WinDbg and inlined functions

I am trying to debug a crash dump and I want to check the value of some variable on the stack. Problem is some methods have been inlined in the release build but I want to dump the variables (dv) of this.

If I go to the stack frame and do a dv command it shows me all variables for that particular function but not those within the inlined call.

I can do a uf (unassmeble function) command to see the assembly code but its a lot of work figuring things out.

Upvotes: 0

Views: 1272

Answers (2)

snoone
snoone

Reputation: 5489

You're going to have to figure this out through disassembly, unfortunately. If you're not already comfortable with this then it's as good a time as any to start practicing, it's a valuable skill to have for debugging tough problems.

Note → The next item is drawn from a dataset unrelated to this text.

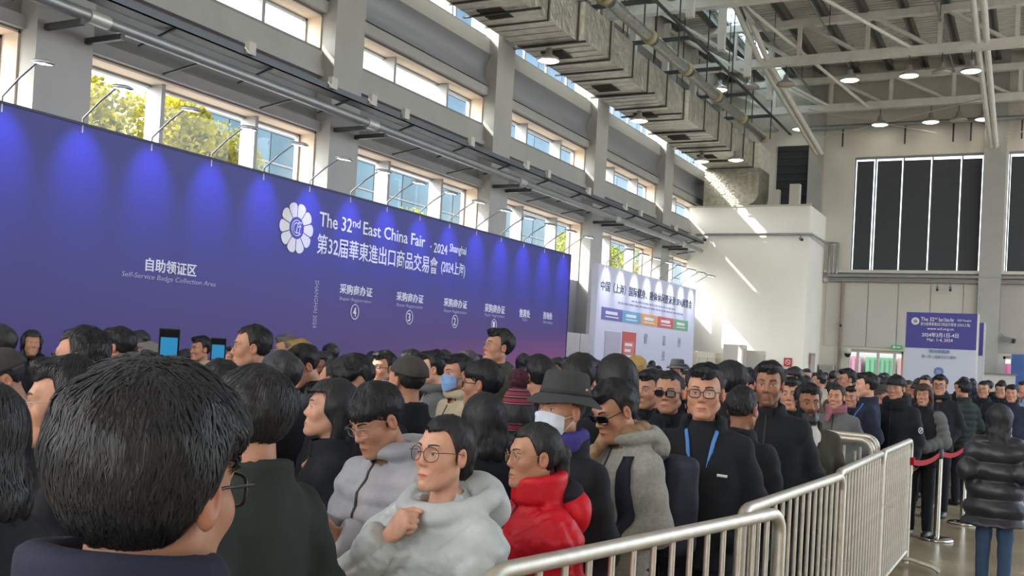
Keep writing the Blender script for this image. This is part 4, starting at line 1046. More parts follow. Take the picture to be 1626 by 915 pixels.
def strands(fld, v, n, L, seed, width=.0016, lift=.004, down=.55):
    """hair strands combed over the surface as narrow ribbons"""
    rng = np.random.default_rng(seed); p = v[rng.integers(0, len(v), n)].astype(f32); p = p + rng.normal(scale=.003, size=p.shape).astype(f32)
    steps = 6; P = []; wh = np.array((.012, -.05, .125), f32); Ls = (L * rng.uniform(.5, 1.2, n))[:, None].astype(f32)
    jit = rng.normal(scale=.28, size=(n, 3)).astype(f32)
    for k in range(steps):
        g = fld.grad(p); p = p - g * (fld(p) - lift * (k / (steps - 1)) - .0005)[:, None]; P.append(p.copy())
        r = p - wh; r = r / (np.linalg.norm(r, axis=1)[:, None] + 1e-6); d = r + np.array((0, 0, -down), f32) + jit
        d = d - g * (d * g).sum(1)[:, None]; d /= np.linalg.norm(d, axis=1)[:, None] + 1e-6
        p = p + d * Ls / (steps - 1)
    P = np.stack(P, 1); g = fld.grad(P.reshape(-1, 3)).reshape(P.shape); t = np.gradient(P, axis=1); s = np.cross(t, g); s /= np.linalg.norm(s, axis=2)[:, :, None] + 1e-9
    w = np.array([1, 1, .9, .75, .5, .12], f32)[None, :, None] * width
    V = np.stack([P - s * w, P + s * w], 2).reshape(-1, 3); b = (np.arange(n) * steps * 2)[:, None] + (np.arange(steps - 1) * 2)[None]
    b = b.ravel(); F = np.stack([b, b + 1, b + 3, b + 2], 1)
    return V, F
HAIRM = {}
def hair_mat(name, c, rough=.5):
    if name in HAIRM: return HAIRM[name]
    m = bpy.data.materials.new('hair_' + name); m.use_nodes = True; nt = m.node_tree; b = nt.nodes['Principled BSDF']
    tc = nt.nodes.new('ShaderNodeTexCoord'); mp = nt.nodes.new('ShaderNodeMapping'); mp.inputs['Scale'].default_value = (220, 220, 24)
    n = nt.nodes.new('ShaderNodeTexNoise'); n.inputs['Scale'].default_value = 1.0; n.inputs['Detail'].default_value = 3
    nt.links.new(tc.outputs['Object'], mp.inputs[0]); nt.links.new(mp.outputs[0], n.inputs['Vector'])
    cr = nt.nodes.new('ShaderNodeValToRGB'); cr.color_ramp.elements[0].position = .3; cr.color_ramp.elements[1].position = .75
    cr.color_ramp.elements[0].color = (*[x * .6 for x in c], 1); cr.color_ramp.elements[1].color = (*[x * 1.5 for x in c], 1)
    nt.links.new(n.outputs['Fac'], cr.inputs[0]); nt.links.new(cr.outputs[0], b.inputs['Base Color'])
    bp = nt.nodes.new('ShaderNodeBump'); bp.inputs['Strength'].default_value = .8; bp.inputs['Distance'].default_value = .003
    nt.links.new(n.outputs['Fac'], bp.inputs['Height']); nt.links.new(bp.outputs[0], b.inputs['Normal'])
    b.inputs['Roughness'].default_value = rough; b.inputs['Specular IOR Level'].default_value = .45
    HAIRM[name] = m; return m
HMESH = {}
def hair_mesh(kind, h, nstr):
    key = (kind, h, nstr)
    if key in HMESH: return HMESH[key]
    v, f, fld = hair_geo(kind, h); g = Geo().add(v, f, (0, 0, 0))
    if nstr:
        L = {'crew': .018, 'short': .05, 'fringe': .075, 'swept': .055, 'mop': .09, 'thin': .05, 'long': .14, 'bob': .11}.get(kind, .08)
        V, F = strands(fld, v, nstr, L, 5, lift=.005 if kind not in ('long', 'bob', 'pony', 'tied', 'bun') else .0025, down=.9 if kind in ('long', 'bob') else .5)
        g.add(V, F, (0, 0, 0))
    me = g.mesh('hair', hair_mat('black', rgb(34, 35, 40)), False); HMESH[key] = me
    return me
# ---- clothes (body frame: feet at z=0, head centre at (0,.02,1.60), facing +Y)
HC = Vector((0, .02, 1.60)); NP = Vector((0, -.01, 1.47))
def mir(p): return (-p[0], p[1], p[2])
ARMS = {'down': ((.168, -.015, 1.358), (.222, -.04, 1.09), (.218, .06, .85)), 'pocket': ((.168, -.015, 1.358), (.25, -.08, 1.10), (.155, .085, .95)),
        'phone': ((.168, .0, 1.355), (.22, .04, 1.09), (.075, .26, 1.19)), 'fold': ((.168, .0, 1.355), (.22, .05, 1.09), (-.03, .20, 1.12)),
        'raise': ((.168, .03, 1.37), (.21, .27, 1.33), (.09, .36, 1.58)), 'back': ((.168, -.02, 1.355), (.24, -.10, 1.10), (.16, -.16, .91)),
        'chin': ((.168, .01, 1.355), (.225, .20, 1.13), (.04, .20, 1.345)), 'belly': ((.168, .0, 1.355), (.235, -.01, 1.09), (.07, .19, 1.02))}
def loft(X, Y, Z, prof):
    z = [p[0] for p in prof]; ax = np.interp(Z, z, [p[1] for p in prof]).astype(f32); ay = np.interp(Z, z, [p[2] for p in prof]).astype(f32); yc = np.interp(Z, z, [p[3] for p in prof]).astype(f32)
    d = (np.sqrt((X / ax) ** 2 + ((Y - yc) / ay) ** 2) - 1) * np.minimum(ax, ay)
    return np.maximum(np.maximum(d, z[0] - Z), Z - z[-1])
CLOTHC = {}
def jacket_geo(style, armR, armL, h, hem=.80, collar='stand', bulk=1.0, opened=False, seed=0):
    key = (style, armR, armL, h, hem, collar, bulk, opened, seed)
    if key in CLOTHC: return CLOTHC[key]
    pf = style in ('puffer', 'softpuffer', 'bigpuffer')
    k = bulk * (1.12 if pf else 1.0)
    aR = ARMS[armR] if isinstance(armR, str) else armR; aL = tuple(mir(p) for p in (ARMS[armL] if isinstance(armL, str) else armL))
    pts = list(aR) + list(aL); mx = max(abs(p[0]) for p in pts) + .13; my = max(p[1] for p in pts) + .13; mny = min(min(p[1] for p in pts) - .12, -.28)
    lo = (-mx, mny, min(hem, min(p[2] for p in pts) - .1) - .06); hi = (mx, max(my, .26), max(1.66, max(p[2] for p in pts) + .1))
    X, Y, Z = grid(lo, hi, h)
    wv = wob(X, Y, Z, 17, seed); w2 = wob(X, Y, Z, 38, seed + 2.)
    P = [(hem, .185 * k, .135 * k, .0), (.95, .182 * k, .135 * k, .0), (1.12, .178 * k, .132 * k, .0), (1.26, .186 * k, .132 * k, .0), (1.33, .186 * k, .122 * k, -.008), (1.385, .155 * k, .102 * k, -.018), (1.425, .115, .088, -.02), (1.465, .088, .080, -.015), (1.50, .080, .078, -.01)]
    if hem < .7: P[0] = (hem, .225 * k, .17 * k, .0)
    t = loft(X, Y, Z, P)
    qs, am = {'puffer': (.085, .016), 'bigpuffer': (.17, .036)}.get(style, (.155, .022))
    if pf: t = t - am * (np.abs(np.sin(np.pi * Z / qs)) - .45) * np.clip((1.42 - Z) / .05, 0, 1)
    r1, r2 = (.067 * bulk, .052 * bulk) if not pf else (.079 * bulk, .064 * bulk)
    d = t
    for arm, an in ((aR, armR), (aL, armL)):
        for a, b, ra, rb, off in ((arm[0], arm[1], r1, r1 * .92, 0), (arm[1], arm[2], r1 * .9, r2, .3)):
            c, s = cap(X, Y, Z, a, b, ra, rb, True)
            if pf: c = c - am * .8 * (np.abs(np.sin(np.pi * (s + off) / qs)) - .45)
            else: c = c + .004 * np.sin(s * 60 + 4 * np.sin(X * 20))
            if off and an != 'pocket':
                u = np.array(b) - np.array(a); u = u / np.linalg.norm(u); e = np.array(b) + u * .01
                c = smax(c, (X - e[0]) * u[0] + (Y - e[1]) * u[1] + (Z - e[2]) * u[2], .015)
            d = smin(d, c, .045)
    d = d + (.0065 if style != 'coat' else .004) * wv + .0025 * w2
    if style == 'softpuffer': d = d + .015 * np.clip(1 - np.abs(wob(X, Y, Z, 21, 3. + seed)) * 2.0, 0, 1) ** 2 + .007 * np.clip(1 - np.abs(wob(X, Y, Z, 52, 1. + seed)) * 2.2, 0, 1) ** 2
    if collar in ('stand', 'high', 'fur'):
        R_, H_, T_ = (.076, .034, .013) if collar == 'stand' else ((.082, .06, .02) if collar == 'high' else (.095, .05, .035))
        rr = np.sqrt((X / 1.05) ** 2 + (Y + .012) ** 2); zc = 1.455 + (.006 if collar != 'high' else .035) - .14 * (Y + .012)
        c = np.sqrt(np.maximum(np.abs(rr - R_) - .004, 0) ** 2 + np.maximum(np.abs(Z - zc) - H_ * .55, 0) ** 2) - T_
        if collar == 'fur': c = c + .006 * wob(X, Y, Z, 130)
        d = smin(d, c, .02)
    if collar in ('hood', 'bighood'):
        B = 1.0 if collar == 'hood' else 1.3
        rr = np.sqrt((X / 1.1) ** 2 + (Y + .03) ** 2)
        c = np.sqrt((rr - .098 * B) ** 2 + (Z - ((1.475 if B == 1 else 1.455) - (.10 if B == 1 else .30) * (Y + .03))) ** 2) - (.030 if B == 1 else .036)
        c = smin(c, ell(X, Y, Z, (0, -.145, 1.43), (.125 * B, .055 * B, .085 * B)), .03)
        d = smin(d, c + .004 * w2, .02)
    if collar == 'lapel':
        rr = np.sqrt((X / 1.1) ** 2 + (Y + .015) ** 2); c = np.sqrt((rr - .088) ** 2 * 1.0 + np.maximum(np.abs(Z - (1.46 - .2 * (Y + .02))) - .02, 0) ** 2) - .012
        d = smin(d, c, .012)
    hole = cap(X, Y, Z, (0, -.005, 1.40), (0, .012, 1.70), .062 if collar not in ('hood', 'bighood') else .066, .08)
    d = smax(d, -hole, .01)
    if opened:
        v_ = np.maximum(np.abs(X) - np.clip((Z - 1.16) * .30, 0, .075), .04 - Y); d = smax(d, -v_, .012)
    v, f = nets(d, lo, h)
    CLOTHC[key] = (v, f, Fld(d, lo, h)); return CLOTHC[key]
def shirt_geo(h):
    key = ('shirt', h)
    if key in CLOTHC: return CLOTHC[key]
    lo = (-.22, -.18, 1.0); hi = (.22, .18, 1.52); X, Y, Z = grid(lo, hi, h)
    P = [(1.02, .15, .112, 0), (1.26, .165, .118, 0), (1.35, .16, .104, -.008), (1.41, .12, .086, -.015), (1.45, .085, .07, -.012), (1.475, .07, .064, -.01)]
    d = loft(X, Y, Z, P) + .003 * wob(X, Y, Z, 22); v, f = nets(d, lo, h); CLOTHC[key] = (v, f, Fld(d, lo, h)); return CLOTHC[key]
def legs_geo(h):
    key = ('legs', h)
    if key in CLOTHC: return CLOTHC[key]
    lo = (-.24, -.2, .03); hi = (.24, .2, 1.05); X, Y, Z = grid(lo, hi, h); A = np.abs(X)
    d = smin(cap(A, Y, Z, (.085, -.01, .90), (.09, .005, .50), .092, .068), cap(A, Y, Z, (.09, .005, .50), (.095, -.015, .08), .068, .055), .03)
    d = smin(d, ell(X, Y, Z, (0, -.015, .93), (.165, .125, .13)), .04)
    d = d + .005 * wob(X, Y, Z, 24) + .002 * wob(X, Y, Z, 60); d = np.maximum(d, .055 - Z)
    v, f = nets(d, lo, h); CLOTHC[key] = (v, f, None); return CLOTHC[key]
def shoes_geo(h):
    key = ('shoes', h)
    if key in CLOTHC: return CLOTHC[key]
    lo = (-.2, -.14, -.01); hi = (.2, .26, .16); X, Y, Z = grid(lo, hi, h); A = np.abs(X)
    d = smin(ell(A, Y, Z, (.098, .075, .035), (.047, .125, .042)), ell(A, Y, Z, (.096, -.02, .055), (.044, .06, .06)), .03); d = smax(d, .002 - Z, .008)
    v, f = nets(d, lo, h); CLOTHC[key] = (v, f, None); return CLOTHC[key]
HANDC = {}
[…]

Also, while it doesn't help you now, the PDB file format generated by Visual Studio 2012 now does a better job of tracking inline functions. Thus, in the future this particular situation should be mitigated in most cases. You can read more about the feature here:

http://dotnet.dzone.com/news/debugging-optimized-code

Upvotes: 1

Andriy
Andriy

Reputation: 8594

It is not generally possible in an optimized build. The optimizer might decide not to allocate memory to a variable, so studying the assembly code to figure out which register is the variable in is the only way. Furthermore, if "Omit frame pointers" switch is on, the debugger wouldn't correctly show any variable allocated on stack.

You may try to add code to log variables you're interested in into a file.